→ WHAT THE EXERCISE ASKS
Gather, from the listing beneath this task, every line holding the string "scene".

====================

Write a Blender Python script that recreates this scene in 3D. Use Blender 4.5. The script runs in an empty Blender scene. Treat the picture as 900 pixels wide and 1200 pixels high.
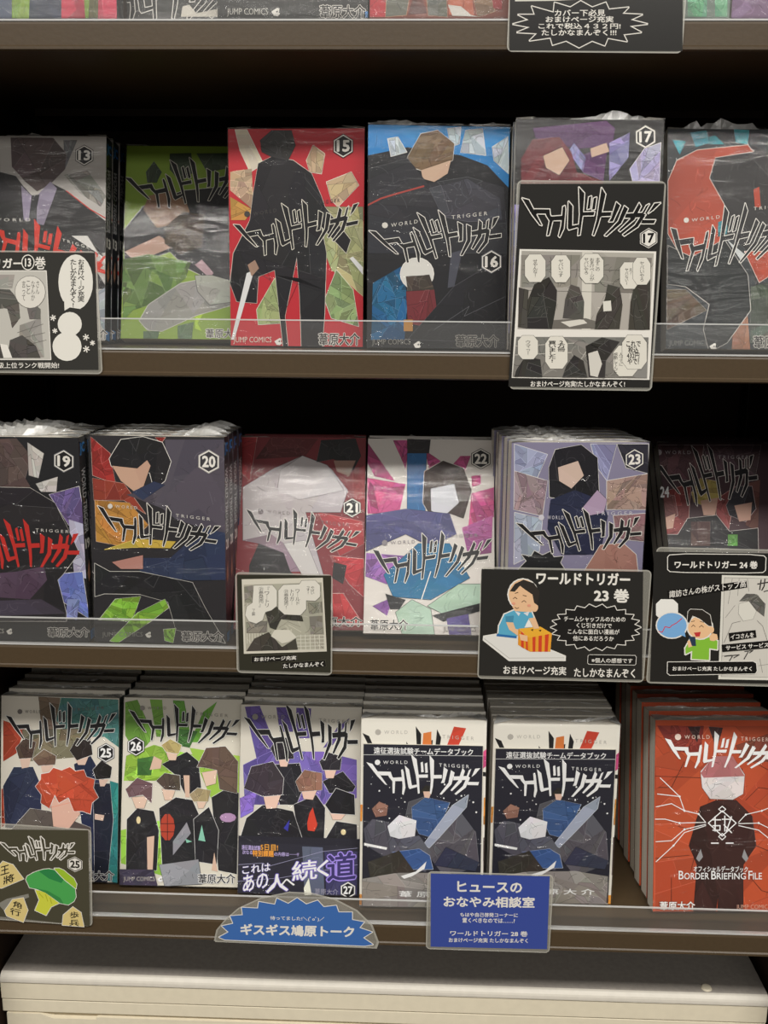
import bpy, bmesh, math, random
from mathutils import Matrix, Vector
C = bpy.context.scene.collection
SC = bpy.context.scene
EYE = 1.35                     # height of the camera above the floor
# ------------------------------------------------------------------ camera
CAM_F, CAM_P, CAM_Y, CAM_R, CAM_D = 1118.18, 0.214074, 0.032276, 0.009143, 0.754516
def camera():
    cp, sp = math.cos(CAM_P), math.sin(CAM_P)
    Z = Matrix.Rotation(CAM_Y, 3, 'Z')
    f, u, r = Z @ Vector((0, cp, -sp)), Z @ Vector((0, sp, cp)), Z @ Vector((1, 0, 0))
    c, s = math.cos(CAM_R), math.sin(CAM_R)
    r2, u2 = c*r + s*u, -s*r + c*u
    m = Matrix((r2, u2, -f)).transposed().to_4x4()
    m.translation = Vector((0, -CAM_D, EYE))
    cd = bpy.data.cameras.new('camera'); co = bpy.data.objects.new('camera', cd); C.objects.link(co)
    co.matrix_world = m
    cd.sensor_fit = 'AUTO'; cd.sensor_width = 36; cd.lens = CAM_F/1200*36; cd.clip_start = .02
    SC.camera = co
camera()
# ------------------------------------------------------------------ light
w = bpy.data.worlds.new('store_ambient'); SC.world = w; w.use_nodes = True
w.node_tree.nodes['Background'].inputs[0].default_value = (1.0, .96, .9, 1)
w.node_tree.nodes['Background'].inputs[1].default_value = .14
def area(name, loc, rot, sx, sy, power, col=(1, .965, .905)):
    l = bpy.data.lights.new(name, 'AREA'); l.shape = 'RECTANGLE'; l.size = sx; l.size_y = sy; l.energy = power; l.color = col
    o = bpy.data.objects.new(name, l); C.objects.link(o); o.location = loc; o.rotation_euler = rot
area('ceiling_lamp', (0.1, -1.42, EYE+1.38), (math.radians(-14), 0, 0), 3.4, .45, 112)
area('ceiling_lamp', (0.0, -2.9, EYE+1.38), (math.radians(8), 0, 0), 3.4, .45, 34)
SC.view_settings.view_transform = 'Standard'; SC.view_settings.look = 'None'
SC.view_settings.gamma = 1; SC.view_settings.use_curve_mapping = False; SC.view_settings.exposure = 0.0

SC.cycles.transparent_max_bounces = 40
# ------------------------------------------------------------------ materials
def lin(h):
    v = [x/255 for x in h] if not isinstance(h, str) else [int(h[i:i+2], 16)/255 for i in (0, 2, 4)]
    return [c/12.92 if c <= .04045 else ((c+.055)/1.055)**2.4 for c in v]
def new_mat(name):
    m = bpy.data.materials.new(name); m.use_nodes = True
    return m, m.node_tree.nodes, m.node_tree.links, m.node_tree.nodes['Principled BSDF']
def plain(name, hexcol, rough=.5, spec=.4, noise=0, scale=60, bump=0):
    m, n, l, b = new_mat(name)
    b.inputs['Roughness'].default_value = rough; b.inputs['Specular IOR Level'].default_value = spec
    c = lin(hexcol)
    if noise:
        tc = n.new('ShaderNodeTexCoord'); t = n.new('ShaderNodeTexNoise'); t.inputs['Scale'].default_value = scale; t.inputs['Detail'].default_value = 4
        r = n.new('ShaderNodeValToRGB'); r.color_ramp.elements[0].position = .3; r.color_ramp.elements[1].position = .7
        r.color_ramp.elements[0].color = [x*(1-noise) for x in c]+[1]; r.color_ramp.elements[1].color = [x*(1+noise) for x in c]+[1]
        l.new(tc.outputs['Object'], t.inputs['Vector']); l.new(t.outputs['Fac'], r.inputs[0]); l.new(r.outputs[0], b.inputs['Base Color'])
        if bump:
            bp = n.new('ShaderNodeBump'); bp.inputs['Strength'].default_value = bump; bp.inputs['Distance'].default_value = .0005
            l.new(t.outputs['Fac'], bp.inputs['Height']); l.new(bp.outputs[0], b.inputs['Normal'])
    else: b.inputs['Base Color'].default_value = c+[1]
    return m
def print_mat(name, rough, spec):
    m, n, l, b = new_mat(name)
    a = n.new('ShaderNodeAttribute'); a.attribute_name = 'ink'; l.new(a.outputs['Color'], b.inputs['Base Color'])
    b.inputs['Roughness'].default_value = rough; b.inputs['Specular IOR Level'].default_value = spec
    return m
INK = print_mat('printed_paper', .45, .3)
LAM = print_mat('laminated_print', .22, .5)
def pages_mat():
    m, n, l, b = new_mat('paper_pages')
    tc = n.new('ShaderNodeTexCoord'); mp = n.new('ShaderNodeMapping'); mp.inputs['Scale'].default_value = (3, 900, 3)
    t = n.new('ShaderNodeTexNoise'); t.inputs['Scale'].default_value = 1.5; t.inputs['Detail'].default_value = 3
    r = n.new('ShaderNodeValToRGB'); r.color_ramp.elements[0].color = lin('b9b1a2')+[1]; r.color_ramp.elements[1].color = lin('f0eade')+[1]
    r.color_ramp.elements[0].position = .3; r.color_ramp.elements[1].position = .62
    l.new(tc.outputs['Object'], mp.inputs[0]); l.new(mp.outputs[0], t.inputs['Vector']); l.new(t.outputs['Fac'], r.inputs[0]); l.new(r.outputs[0], b.inputs['Base Color'])
    b.inputs['Roughness'].default_value = .8
    return m
PAGES = pages_mat()
def film(name, base, edge, rough, haze, scale, bump, hazecol=(.8, .8, .78), ridge=0):
    m = bpy.data.materials.new(name); m.use_nodes = True; n = m.node_tree.nodes; l = m.node_tree.links; n.clear()
    out = n.new('ShaderNodeOutputMaterial'); tr = n.new('ShaderNodeBsdfTransparent'); gl = n.new('ShaderNodeBsdfGlossy'); gl.inputs['Roughness'].default_value = rough
    df = n.new('ShaderNodeBsdfDiffuse'); df.inputs['Color'].default_value = (*hazecol, 1)
    tc = n.new('ShaderNodeTexCoord'); mp = n.new('ShaderNodeMapping'); mp.inputs['Scale'].default_value = scale
    t = n.new('ShaderNodeTexNoise'); t.inputs['Scale'].default_value = 1; t.inputs['Detail'].default_value = 5; t.inputs['Roughness'].default_value = .6; t.inputs['Distortion'].default_value = .6
    bp = n.new('ShaderNodeBump'); bp.inputs['Strength'].default_value = bump; bp.inputs['Distance'].default_value = .004
    l.new(tc.outputs['Object'], mp.inputs[0]); l.new(mp.outputs[0], t.inputs['Vector']); l.new(t.outputs['Fac'], bp.inputs['Height'])
    # thin creases where the noise crosses its middle value
    t2 = n.new('ShaderNodeTexNoise'); t2.inputs['Scale'].default_value = .55; t2.inputs['Detail'].default_value = 2; t2.inputs['Distortion'].default_value = 1.2
    sb = n.new('ShaderNodeMath'); sb.operation = 'SUBTRACT'; sb.inputs[1].default_value = .5; ab = n.new('ShaderNodeMath'); ab.operation = 'ABSOLUTE'
    rm = n.new('ShaderNodeMapRange'); rm.inputs['From Max'].default_value = .022; rm.inputs['To Min'].default_value = 1; rm.inputs['To Max'].default_value = 0
    b2 = n.new('ShaderNodeBump'); b2.inputs['Strength'].default_value = min(1, bump*ridge); b2.inputs['Distance'].default_value = .002
    l.new(mp.outputs[0], t2.inputs['Vector']); l.new(t2.outputs['Fac'], sb.inputs[0]); l.new(sb.outputs[0], ab.inputs[0]); l.new(ab.outputs[0], rm.inputs['Value']); l.new(rm.outputs[0], b2.inputs['Height'])
    l.new(bp.outputs[0], b2.inputs['Normal']); l.new(b2.outputs[0], gl.inputs['Normal'])
    fr = n.new('ShaderNodeLayerWeight'); fr.inputs['Blend'].default_value = .25
    mr = n.new('ShaderNodeMapRange'); mr.inputs['To Min'].default_value = base; mr.inputs['To Max'].default_value = edge
    l.new(fr.outputs['Fresnel'], mr.inputs['Value'])
    m1 = n.new('ShaderNodeMixShader'); m1.inputs[0].default_value = haze
    l.new(tr.outputs[0], m1.inputs[1]); l.new(df.outputs[0], m1.inputs[2])
    m2 = n.new('ShaderNodeMixShader'); l.new(mr.outputs[0], m2.inputs[0]); l.new(m1.outputs[0], m2.inputs[1]); l.new(gl.outputs[0], m2.inputs[2])
    l.new(m2.outputs[0], out.inputs['Surface'])
    return m
WRAP = film('shrink_film', .013, .2, .09, .004, (14, 20, 60), .15, ridge=5)
CREASE = film('creased_film', .16, .5, .2, .45, (90, 90, 120), .5)
ACRYL = film('clear_acrylic', .04, .5, .06, .035, (3, 3, 3), .05)
ACRYLEDGE = film('acrylic_edge', .15, .6, .2, .6, (3, 3, 3), .05, (.85, .85, .83))
POUCH = film('laminating_film', .06, .5, .1, .22, (20, 20, 20), .15, (.62, .6, .52))
POUCHEDGE = film('laminate_rim', .12, .6, .2, .42, (20, 20, 20), .15, (.75, .73, .64))
SHELF = plain('brown_shelf_enamel', '4a3c2a', .42, .4, .05, 300, .15)
DARK = plain('dark_brown_panel', '33251b', .6, .3, .12, 40)
BLACK = plain('black_slot', '080706', .8, .1)
STEEL = plain('dark_steel_strip', '1d1916', .5, .4, .1, 80)
CREAM = plain('cream_enamel', 'e6dcc4', .4, .4, .03, 120)
LIT_NOSING = plain('lit_nosing_laminate', 'd6d0c4', .35, .45, .04, 120)  # cabinet top's rounded nosing: direct light on it painted in as a paler colour
GREY = plain('grey_laminate', 'a49d95', .42, .4, .08, 220, .1)
FLOOR = plain('floor_tile', '5c554c', .5, .3, .08, 5)
PLASTER = plain('wall_paint', 'c9c3b6', .8, .2, .03, 20)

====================

→ COMPLETED TASK
Write a Blender Python script that recreates this scene in 3D. Use Blender 4.5. The script runs in an empty Blender scene. Treat the picture as 900 pixels wide and 1200 pixels high.
C = bpy.context.scene.collection
SC = bpy.context.scene